News of University of Kentucky Professor Jeffory Clymer's Family Money: Property, Race, and Literature in the Nineteenth Century has just reached Chapel Hill. This is a book I'm very much looking forward to reading because it intersects several of my interests -- trusts and estates and slavery. Cribbing now from Oxford University Press' website:
Family Money explores the histories of formerly enslaved women who tried to claim inheritances left to them by deceased owners, the household traumas of mixed-race slaves, post-Emancipation calls for reparations, and the economic fallout from anti-miscegenation marriage laws. Authors ranging from Nathaniel Hawthorne, Frank Webb, Harriet Beecher Stowe, Charles Chesnutt, to Lydia Maria Child recognized that intimate interracial relationships took myriad forms, often simultaneously-sexual, marital, coercive, familial, pleasurable, and painful.
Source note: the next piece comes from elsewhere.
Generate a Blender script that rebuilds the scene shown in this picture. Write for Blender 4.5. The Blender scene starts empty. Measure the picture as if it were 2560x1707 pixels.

Their fiction confirms that the consequences of these relationships for nineteenth-century Americans meant thinking about more than the legal structure of racial identity. Who could count as family (and when), who could own property (and when), and how racial difference was imagined (and why) were emphatically bound together. Demonstrating that notions of race were entwined with economics well beyond the direct issue of slavery, Family Moneyreveals interracial sexuality to be a volatile mixture of emotion, economics, and law that had dramatic, long-term financial consequences.
This looks absolutely terrific. It joins other recent work on this area, such as Jeannine Delombard's In the Shadow of the Gallows, which I mentioned last August.